Sin embargo, no vemos exactamente una satisfacción de los deseos humanos en el mundo digital: al contrario, dicho mundo digital genera frustración, que se expresa a su vez en problemas mentales de diversa índole, como ansiedad o depresión. Son numerosos los psicólogos que han analizado las causas de este fenómeno, y que están en mejor posición que yo para exponer los motivos mentales de dicha insatisfacción. No obstante, la afirmación que establecimos al principio, según la cual nuestro deseo se dirige a aquello que presupone real, es fundamental para entender los motivos ontológicos por los que es imposible que el mundo digital satisfaga los deseos que buscamos colmar.

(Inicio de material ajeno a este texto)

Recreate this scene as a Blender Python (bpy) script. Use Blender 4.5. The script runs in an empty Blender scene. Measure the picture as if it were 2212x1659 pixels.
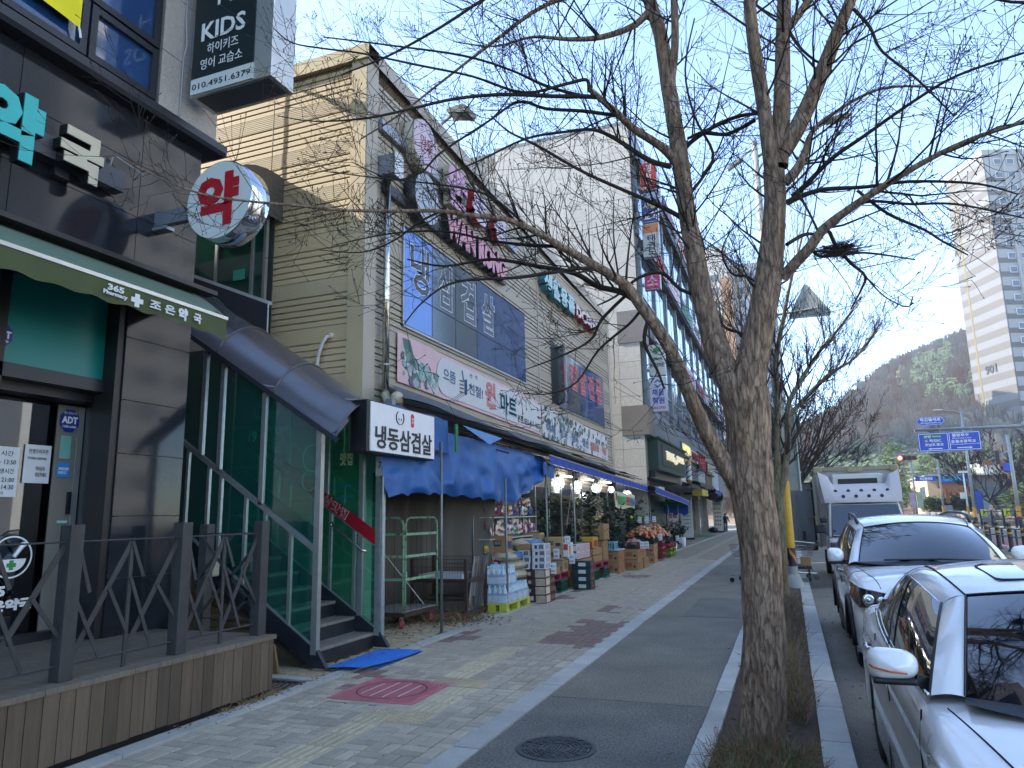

De este modo, como dijimos anteriormente, para que un objeto satisfaga un deseo, dicho objeto debe ser real, es decir, independiente de aquel que lo desea. El mundo digital, al ser un mundo creado netamente por seres humanos, no puede satisfacer los deseos que en él se vuelcan. El afecto, por ejemplo, no puede ser colmado si no es por una persona real, corporalmente real. Ese cuerpo, que es aquello que subyace a la persona para que esta exista, es lo que la dota de realidad.
Por el momento, el mundo digital carece de ese presupuesto, de ese sustrato, anterior a nosotros, que le da realidad. Al contrario, el mundo digital consiste en una conflagración infinita de deseos. Infinitas parejas, infinitos vídeos, infinitas experiencias. Dicha infinitud se dirige a cualquier lugar: hay pornografía de todos los tipos, personas de todos los tipos, contenido de todos los tipos. El usuario del mundo digital puede hundirse infinitamente en cualquier deseo.
Lo que podemos ver, asomándonos al mundo digital, es que, justamente, el deseo necesita, para satisfacerse, de algo contrario a él, de una realidad a la que se presuponga independencia de dicho deseo. En definitiva, de una delimitación ontológica.